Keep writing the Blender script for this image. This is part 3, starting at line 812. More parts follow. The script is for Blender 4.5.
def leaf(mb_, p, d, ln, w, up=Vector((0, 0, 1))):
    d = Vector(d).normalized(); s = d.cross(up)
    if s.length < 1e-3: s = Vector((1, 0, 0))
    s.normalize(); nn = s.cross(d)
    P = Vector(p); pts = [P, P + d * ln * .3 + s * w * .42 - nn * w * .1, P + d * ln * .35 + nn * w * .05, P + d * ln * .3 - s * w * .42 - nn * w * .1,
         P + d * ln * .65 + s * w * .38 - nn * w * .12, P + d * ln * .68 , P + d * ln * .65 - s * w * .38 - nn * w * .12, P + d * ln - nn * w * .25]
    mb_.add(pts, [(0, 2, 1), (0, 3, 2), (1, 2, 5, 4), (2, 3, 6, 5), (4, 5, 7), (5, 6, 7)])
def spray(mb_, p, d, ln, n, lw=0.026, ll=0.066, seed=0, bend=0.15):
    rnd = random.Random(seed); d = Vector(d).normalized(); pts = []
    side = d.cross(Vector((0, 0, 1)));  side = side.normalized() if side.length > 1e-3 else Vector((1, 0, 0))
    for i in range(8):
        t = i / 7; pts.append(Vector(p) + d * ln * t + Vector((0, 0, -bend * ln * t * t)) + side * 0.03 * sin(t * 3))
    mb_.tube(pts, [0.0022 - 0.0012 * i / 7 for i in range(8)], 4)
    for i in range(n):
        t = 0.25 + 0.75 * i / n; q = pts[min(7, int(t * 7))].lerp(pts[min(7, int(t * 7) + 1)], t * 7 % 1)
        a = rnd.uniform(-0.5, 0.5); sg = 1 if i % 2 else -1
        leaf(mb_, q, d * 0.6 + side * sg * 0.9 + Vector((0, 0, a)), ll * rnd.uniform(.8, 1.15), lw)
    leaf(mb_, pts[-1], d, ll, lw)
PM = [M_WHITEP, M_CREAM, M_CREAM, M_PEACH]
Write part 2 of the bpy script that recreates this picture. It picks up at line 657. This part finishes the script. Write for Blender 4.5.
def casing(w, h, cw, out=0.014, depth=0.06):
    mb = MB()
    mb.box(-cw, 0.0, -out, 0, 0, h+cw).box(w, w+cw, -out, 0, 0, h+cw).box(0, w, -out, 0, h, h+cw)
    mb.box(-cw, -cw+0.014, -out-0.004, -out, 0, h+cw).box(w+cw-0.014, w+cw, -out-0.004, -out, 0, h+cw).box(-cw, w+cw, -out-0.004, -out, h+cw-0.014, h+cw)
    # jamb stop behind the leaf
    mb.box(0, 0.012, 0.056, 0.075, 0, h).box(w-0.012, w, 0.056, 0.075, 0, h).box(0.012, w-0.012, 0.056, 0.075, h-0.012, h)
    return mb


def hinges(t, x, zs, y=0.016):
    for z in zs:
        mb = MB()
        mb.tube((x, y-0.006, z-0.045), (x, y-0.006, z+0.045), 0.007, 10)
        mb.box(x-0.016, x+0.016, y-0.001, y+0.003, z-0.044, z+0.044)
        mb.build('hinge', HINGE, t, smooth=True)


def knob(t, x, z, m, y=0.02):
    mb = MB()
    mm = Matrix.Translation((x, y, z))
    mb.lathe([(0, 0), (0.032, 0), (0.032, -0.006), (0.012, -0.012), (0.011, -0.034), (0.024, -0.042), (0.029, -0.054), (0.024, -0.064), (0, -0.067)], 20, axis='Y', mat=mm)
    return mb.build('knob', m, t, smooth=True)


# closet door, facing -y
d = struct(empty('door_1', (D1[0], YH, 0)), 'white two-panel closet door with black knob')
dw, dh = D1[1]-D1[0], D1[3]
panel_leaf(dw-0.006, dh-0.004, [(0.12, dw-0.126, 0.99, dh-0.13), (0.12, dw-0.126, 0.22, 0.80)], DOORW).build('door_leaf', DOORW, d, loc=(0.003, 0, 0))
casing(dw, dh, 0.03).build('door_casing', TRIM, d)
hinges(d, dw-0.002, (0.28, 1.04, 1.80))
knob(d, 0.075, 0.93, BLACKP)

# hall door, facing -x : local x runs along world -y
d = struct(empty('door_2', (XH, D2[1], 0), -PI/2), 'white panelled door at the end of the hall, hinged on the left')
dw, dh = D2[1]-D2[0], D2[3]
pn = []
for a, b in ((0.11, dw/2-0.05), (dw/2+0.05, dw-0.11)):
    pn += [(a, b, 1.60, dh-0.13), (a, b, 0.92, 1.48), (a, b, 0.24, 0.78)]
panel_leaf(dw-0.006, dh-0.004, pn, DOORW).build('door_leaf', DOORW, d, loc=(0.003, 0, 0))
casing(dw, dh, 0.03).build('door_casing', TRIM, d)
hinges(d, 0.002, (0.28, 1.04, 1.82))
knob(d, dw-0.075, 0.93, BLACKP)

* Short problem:
Make an exact copy of the listing, including every line.

* The completed task:
Keep writing the Blender script for this image. This is part 3, starting at line 812. More parts follow. The script is for Blender 4.5.
def leaf(mb_, p, d, ln, w, up=Vector((0, 0, 1))):
    d = Vector(d).normalized(); s = d.cross(up)
    if s.length < 1e-3: s = Vector((1, 0, 0))
    s.normalize(); nn = s.cross(d)
    P = Vector(p); pts = [P, P + d * ln * .3 + s * w * .42 - nn * w * .1, P + d * ln * .35 + nn * w * .05, P + d * ln * .3 - s * w * .42 - nn * w * .1,
         P + d * ln * .65 + s * w * .38 - nn * w * .12, P + d * ln * .68 , P + d * ln * .65 - s * w * .38 - nn * w * .12, P + d * ln - nn * w * .25]
    mb_.add(pts, [(0, 2, 1), (0, 3, 2), (1, 2, 5, 4), (2, 3, 6, 5), (4, 5, 7), (5, 6, 7)])
def spray(mb_, p, d, ln, n, lw=0.026, ll=0.066, seed=0, bend=0.15):
    rnd = random.Random(seed); d = Vector(d).normalized(); pts = []
    side = d.cross(Vector((0, 0, 1)));  side = side.normalized() if side.length > 1e-3 else Vector((1, 0, 0))
    for i in range(8):
        t = i / 7; pts.append(Vector(p) + d * ln * t + Vector((0, 0, -bend * ln * t * t)) + side * 0.03 * sin(t * 3))
    mb_.tube(pts, [0.0022 - 0.0012 * i / 7 for i in range(8)], 4)
    for i in range(n):
        t = 0.25 + 0.75 * i / n; q = pts[min(7, int(t * 7))].lerp(pts[min(7, int(t * 7) + 1)], t * 7 % 1)
        a = rnd.uniform(-0.5, 0.5); sg = 1 if i % 2 else -1
        leaf(mb_, q, d * 0.6 + side * sg * 0.9 + Vector((0, 0, a)), ll * rnd.uniform(.8, 1.15), lw)
    leaf(mb_, pts[-1], d, ll, lw)
PM = [M_WHITEP, M_CREAM, M_CREAM, M_PEACH]
Write part 2 of the bpy script that recreates this picture. It picks up at line 657. This part finishes the script. Write for Blender 4.5.
def casing(w, h, cw, out=0.014, depth=0.06):
    mb = MB()
    mb.box(-cw, 0.0, -out, 0, 0, h+cw).box(w, w+cw, -out, 0, 0, h+cw).box(0, w, -out, 0, h, h+cw)
    mb.box(-cw, -cw+0.014, -out-0.004, -out, 0, h+cw).box(w+cw-0.014, w+cw, -out-0.004, -out, 0, h+cw).box(-cw, w+cw, -out-0.004, -out, h+cw-0.014, h+cw)
    # jamb stop behind the leaf
    mb.box(0, 0.012, 0.056, 0.075, 0, h).box(w-0.012, w, 0.056, 0.075, 0, h).box(0.012, w-0.012, 0.056, 0.075, h-0.012, h)
    return mb


def hinges(t, x, zs, y=0.016):
    for z in zs:
        mb = MB()
        mb.tube((x, y-0.006, z-0.045), (x, y-0.006, z+0.045), 0.007, 10)
        mb.box(x-0.016, x+0.016, y-0.001, y+0.003, z-0.044, z+0.044)
        mb.build('hinge', HINGE, t, smooth=True)


def knob(t, x, z, m, y=0.02):
    mb = MB()
    mm = Matrix.Translation((x, y, z))
    mb.lathe([(0, 0), (0.032, 0), (0.032, -0.006), (0.012, -0.012), (0.011, -0.034), (0.024, -0.042), (0.029, -0.054), (0.024, -0.064), (0, -0.067)], 20, axis='Y', mat=mm)
    return mb.build('knob', m, t, smooth=True)


# closet door, facing -y
d = struct(empty('door_1', (D1[0], YH, 0)), 'white two-panel closet door with black knob')
dw, dh = D1[1]-D1[0], D1[3]
panel_leaf(dw-0.006, dh-0.004, [(0.12, dw-0.126, 0.99, dh-0.13), (0.12, dw-0.126, 0.22, 0.80)], DOORW).build('door_leaf', DOORW, d, loc=(0.003, 0, 0))
casing(dw, dh, 0.03).build('door_casing', TRIM, d)
hinges(d, dw-0.002, (0.28, 1.04, 1.80))
knob(d, 0.075, 0.93, BLACKP)

# hall door, facing -x : local x runs along world -y
d = struct(empty('door_2', (XH, D2[1], 0), -PI/2), 'white panelled door at the end of the hall, hinged on the left')
dw, dh = D2[1]-D2[0], D2[3]
pn = []
for a, b in ((0.11, dw/2-0.05), (dw/2+0.05, dw-0.11)):
    pn += [(a, b, 1.60, dh-0.13), (a, b, 0.92, 1.48), (a, b, 0.24, 0.78)]
panel_leaf(dw-0.006, dh-0.004, pn, DOORW).build('door_leaf', DOORW, d, loc=(0.003, 0, 0))
casing(dw, dh, 0.03).build('door_casing', TRIM, d)
hinges(d, 0.002, (0.28, 1.04, 1.82))
knob(d, dw-0.075, 0.93, BLACKP)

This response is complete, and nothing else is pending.